In The Fountainhead, Ms. Rand reminds us that, “throughout the centuries there were men who took first steps down new roads armed with nothing but their own vision. Their goals differed, but they all had this in common: that the step was first, the road new, the vision un-borrowed, and the response they received—hatred. The great creators—the thinkers, the artists, the scientists, the inventors—stood alone against the men of their time…They fought, they suffered, and they paid. But they won.”

Self-interest demands hard work. For one to know and understand what is in their self-interest requires both careful examination and constant effort. The pavers of those once-new roads we walk along today did not build and create by way of whim or lassitude, but by the relentless and single-minded application of their minds. Unswayed by personal failure, public opinion, critics and colleagues, the government truncheon, or even the Pope, the true greats of the past and present overcame many challenges. In pursuing their highest values, their existence meant struggle. Titans such as Carnegie, Rockefeller, Gates, Jobs—or Michelangelo—responded to those challenges with vigor.

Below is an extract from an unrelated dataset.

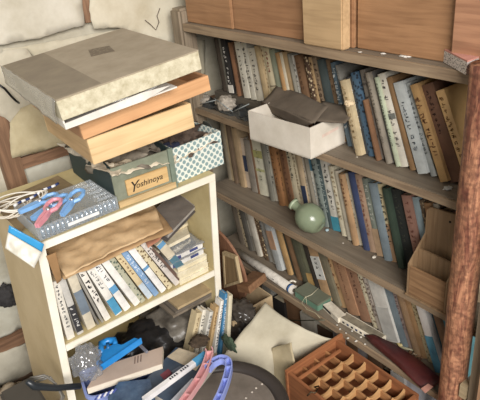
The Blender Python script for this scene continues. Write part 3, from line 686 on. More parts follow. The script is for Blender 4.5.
local(MB().box(.008, L-.008, .008, .30, .001, .008), 'bottom_panel', LW, T)
OW = mat((218, 164, 112), 'woodx', (200, 142, 92), 1.8); OWy = mat((186, 134, 90), 'woody', (160, 108, 68), 1.8)
T, L = qbox('wooden_box', 'orange brown wooden tray box between the pale box and the cloth lid', 'box', at(84, 140, y=1.10), at(211, 90, y=1.09), .33, .042, OW)
for a in ((0, L, 0, .009, 'front_panel', OW), (0, L, .33, .339, 'back_panel', OW), (0, .009, .009, .33, 'end_panel', OWy), (L-.009, L, .009, .33, 'end_panel', OWy)):
    local(MB().box(a[0], a[1], a[2], a[3], 0, .036), a[4], a[5], T, bevel=.001)
local(MB().box(.009, L-.009, .009, .33, .001, .007), 'bottom_panel', OW, T)

# white lining tray and the lid over it
A, B = at(66, 130, y=1.055), at(203, 81, y=1.040)
GB_ = thing('gift_box', 'large flat box with linen covered lid and white base, topmost on the pile', 'box')
T, L = qbox('base', '', '', A+V((0, .0, .0005)), B+V((0, 0, .004)), .36, .02, None)
BM = T.matrix_world.copy(); bpy.data.objects.remove(T)
def gpart(mb, name, m, **k):
    mb.v = [BM @ v for v in mb.v]
    return part(mb, name, m, GB_, **k)
WB = mat((226, 222, 214), 'paper', (204, 198, 188), rough=.5)
gpart(MB().prism([(0, 0, 0), (L*.55, 0, .0), (L*.75, 0, .012), (L*.55, 0, .018), (0, 0, .012)], (0, .003, 0)), 'base_front', WB)
gpart(MB().prism([(0, .003, 0), (0, .36, .018), (0, .36, .028), (0, .003, .028)], (.003, 0, 0)), 'base_end', WB)
gpart(MB().box(.003, L*.80, .003, .33, .001, .004), 'base_floor', WB)
cx_, cy_ = L*.52, .126
gpart(MB().lathe([(.0, .008), (.108, .008), (.120, .013), (.122, .015), (.119, .016), (.106, .011), (.0, .011)], (cx_, cy_+.004, -.001), 48), 'plate', mat((236, 234, 228), 'gloss'), smooth=True)
LC = mat((206, 198, 172), 'cloth', (172, 162, 132), 60)
LT = mat((168, 155, 134), 'cloth', (156, 143, 121), 18)
A, B = at(63, 121, y=1.050), at(202, 69, y=1.035)
ex = (B-A); L = ex.length; ex.normalize(); ey = V((.05, .99, .015)).normalized(); ez = ex.cross(ey).normalized(); ey = ez.cross(ex)
T = None; BM = (Matrix(((ex.x, ey.x, ez.x, A.x), (ex.y, ey.y, ez.y, A.y), (ex.z, ey.z, ez.z, A.z), (0, 0, 0, 1))))
D = .385
gpart(MB().box(0, L, 0, .003, 0, .040), 'lid_front', LC, bevel=.001)
gpart(MB().box(0, L, D-.003, D, 0, .040), 'lid_back', LC, bevel=.001)
gpart(MB().box(0, .003, .003, D-.003, 0, .040), 'lid_end', LC)
gpart(MB().box(L-.003, L, .003, D-.003, 0, .040), 'lid_end', LC)
gpart(MB().box(-.001, L+.001, -.001, D+.001, .040, .0425), 'lid_top', LT, bevel=.001)
pr = MB(); pr.prism([(L*.50, D*.55, .0426), (L*.66, D*.50, .0426), (L*.70, D*.66, .0426), (L*.56, D*.72, .0426)], (0, 0, .0006))
gpart(pr, 'printed_emblem', mat((120, 106, 86), 'pattern', (140, 126, 104), 120))
gpart(MB().prism([(.002, .004, .0426), (L*.30, .004, .0426), (L*.32, D-.004, .0426), (.002, D-.004, .0426)], (0, 0, .0005)), 'printed_band', mat((134, 122, 104), 'cloth', (152, 140, 118), 14))
gpart(MB().patch((-.003, .0, .0445), (-.003, D, .0445), (-.010, D-.01, .004), (-.012, .01, -.006), 14, 8, .003, 25, 2, .0006), 'plastic_wrap', mat((206, 200, 186), 'glass', sc=.35), smooth=True)

# ------------------------------------------------------------------ left end of the unit top
z = UT
tag(MB().prism([at(-8, 205, z=z+.004), at(58, 176, z=z+.004), at(80, 190, z=z+.004), at(20, 232, z=z+.004)], (0, 0, .002)).build('cardboard_sheet', mat((150, 126, 88), 'paper', (120, 98, 66))), 'dull brown cardboard sheet under the clear organiser box', 'cardboard')
C = V((.268, 1.196, z+.0075))
T = thing('organiser_box', 'clear plastic box with ribbed front holding the clothes pegs', 'box', M=TR(C, math.radians(1)))
GL = mat((224, 232, 238), 'glass', sc=.22)
for b in ((0, .205, 0, .003), (0, .205, .15, .153), (0, .003, .003, .15), (.202, .205, .003, .15)):
    local(MB().box(b[0], b[1], b[2], b[3], 0, .034), 'side', GL, T)
local(MB().box(.003, .202, .003, .15, 0, .002), 'bottom', GL, T)
for k in range(16):
    o = local(MB().tube([(.012+k*.0122, -.001, .004), (.012+k*.0122, -.001, .030)], .0045, 8), 'rib', mat((186, 204, 218), 'glass', sc=.5), T, smooth=True)
for k in range(5):
    local(MB().box(.165-.0*k, .2, .02+k*.025, .026+k*.025, .030, .036), 'divider', GL, T)
local(MB().box(.07, .15, -.0075, -.006, .012, .020), 'label_strip', mat((226, 228, 228), 'paper'), T)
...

I believe an important role of the artist and the artistic community at-large is to embrace a different set of values, a different philosophy, because philosophy matters. And if art is subject to the creator’s judgement and view of reality, then artists—painters, writers, filmmakers, sculptors—are uniquely situated among the public to make better ideas, the ideas of freedom, of liberty, of capitalism, properly understood and more palatable to the American people and the rest of the world.

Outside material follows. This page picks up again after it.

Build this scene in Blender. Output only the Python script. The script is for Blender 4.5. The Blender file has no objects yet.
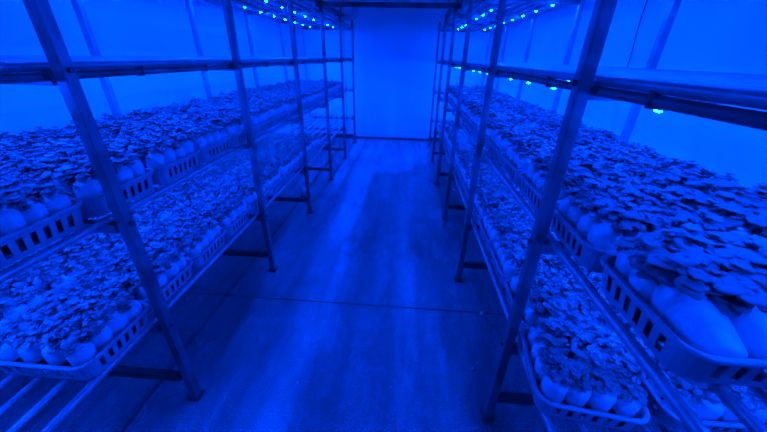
import bpy, bmesh, math, random
import numpy as np
from mathutils import Matrix, Vector, Euler
S = 1.6                       # camera height in metres; plan coordinates are given in camera heights
C = bpy.context.scene.collection
PI = math.pi
rng = random.Random(11)

# ---------------------------------------------------------------- materials
def new_mat(name):
    m = bpy.data.materials.new(name); m.use_nodes = True
    nt = m.node_tree; return m, nt, nt.nodes['Principled BSDF']
def noise_mat(name, c1, c2, scale, rough=0.5, metal=0.0, bump=0.0, bscale=None, stretch=(1, 1, 1), rough2=None, detail=6, lo=.3, hi=.7, coat=0, island=0.0):
    m, nt, b = new_mat(name); N = nt.nodes; L = nt.links
    tc = N.new('ShaderNodeTexCoord'); mp = N.new('ShaderNodeMapping'); mp.inputs['Scale'].default_value = stretch
    L.new(tc.outputs['Object'], mp.inputs[0])
    n = N.new('ShaderNodeTexNoise'); n.inputs['Scale'].default_value = scale; n.inputs['Detail'].default_value = detail
    L.new(mp.outputs[0], n.inputs[0])
    r = N.new('ShaderNodeValToRGB'); r.color_ramp.elements[0].position = lo; r.color_ramp.elements[1].position = hi
    r.color_ramp.elements[0].color = (*c1, 1); r.color_ramp.elements[1].color = (*c2, 1)
    L.new(n.outputs['Fac'], r.inputs[0])
    col = r.outputs[0]
    if island:
        g = N.new('ShaderNodeNewGeometry'); mr = N.new('ShaderNodeMapRange')
        mr.inputs['To Min'].default_value = 1 - island; mr.inputs['To Max'].default_value = 1 + island * .6
        L.new(g.outputs['Random Per Island'], mr.inputs[0])
        mx = N.new('ShaderNodeVectorMath'); mx.operation = 'SCALE'
        L.new(col, mx.inputs[0]); L.new(mr.outputs[0], mx.inputs['Scale']); col = mx.outputs[0]
    L.new(col, b.inputs['Base Color'])
    b.inputs['Roughness'].default_value = rough; b.inputs['Metallic'].default_value = metal
    b.inputs['Coat Weight'].default_value = coat
    if rough2 is not None:
        mr = N.new('ShaderNodeMapRange'); mr.inputs['To Min'].default_value = rough; mr.inputs['To Max'].default_value = rough2
        L.new(n.outputs['Fac'], mr.inputs[0]); L.new(mr.outputs[0], b.inputs['Roughness'])
    if bump:
        n2 = N.new('ShaderNodeTexNoise'); n2.inputs['Scale'].default_value = bscale or scale * 4; n2.inputs['Detail'].default_value = 4
        L.new(tc.outputs['Object'], n2.inputs[0])
        bp = N.new('ShaderNodeBump'); bp.inputs['Strength'].default_value = bump; bp.inputs['Distance'].default_value = .01
        L.new(n2.outputs['Fac'], bp.inputs['Height']); L.new(bp.outputs[0], b.inputs['Normal'])
    return m
M = {}
M['wall'] = noise_mat('white_panel', (.66, .66, .66), (.74, .74, .74), 1.5, .55, bump=.03, bscale=6)
M['seam'] = noise_mat('panel_seam', (.45, .45, .45), (.5, .5, .5), 4, .6)
M['ceil'] = noise_mat('ceiling_panel', (.6, .6, .6), (.66, .66, .66), 1.5, .6)
M['steel'] = noise_mat('galvanised_steel', (.10, .10, .105), (.24, .24, .25), 9, .42, metal=.45, bump=.1, bscale=60)
M['pipe'] = noise_mat('steel_pipe', (.28, .28, .29), (.42, .42, .42), 14, .36, metal=.4, bump=.06, bscale=50)
M['dark'] = noise_mat('dark_steel', (.05, .05, .05), (.09, .09, .09), 12, .5, metal=.2)
M['crate'] = noise_mat('crate_plastic', (.26, .26, .28), (.36, .36, .38), 8, .38, bump=.03, bscale=40)
M['slot_shade'] = noise_mat('bag_slot_shade', (.05, .04, .03), (.12, .10, .07), 60, .6)  # dark brown that paints shade onto the lower bags behind the crate slots
M['bag'] = noise_mat('white_plastic_bag', (.44, .46, .47), (.68, .70, .72), 26, .36, bump=.25, bscale=45, coat=.2)
M['neck'] = noise_mat('bag_collar', (.5, .5, .5), (.62, .62, .62), 30, .5)
M['cap'] = noise_mat('mushroom_cap', (.05, .047, .043), (.37, .35, .33), 60, .42, bump=.5, bscale=110, lo=.32, hi=.68, island=.6)
M['cable'] = noise_mat('black_cable', (.04, .04, .04), (.07, .07, .07), 20, .5)
M['strip'] = noise_mat('strip_housing', (.4, .4, .4), (.5, .5, .5), 20, .4)
M['trimdark'] = noise_mat('dark_threshold', (.05, .05, .05), (.1, .1, .1), 10, .6)
M['scrap'] = noise_mat('white_scrap_and_glint', (.75, .75, .75), (.9, .9, .9), 40, .3)
LED = 2200.0
def led_mat():
    m, nt, b = new_mat('blue_led'); b.inputs['Base Color'].default_value = (.8, .8, .8, 1)
    b.inputs['Emission Color'].default_value = (.0001, .046, 1, 1); b.inputs['Emission Strength'].default_value = LED
    return m
M['led'] = led_mat()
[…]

If you continue thinking altruism is an effective and appropriate moral code, then statism will be the ultimate political extension of such action. If you realize that you have a right to your own life, that the pursuit of your happiness and flourishing is a moral good, then it may be time to embrace a different system.

That freedom to think, to create, to speak, and to pursue the values that I deem vital to my life is why I am capitalist and proud.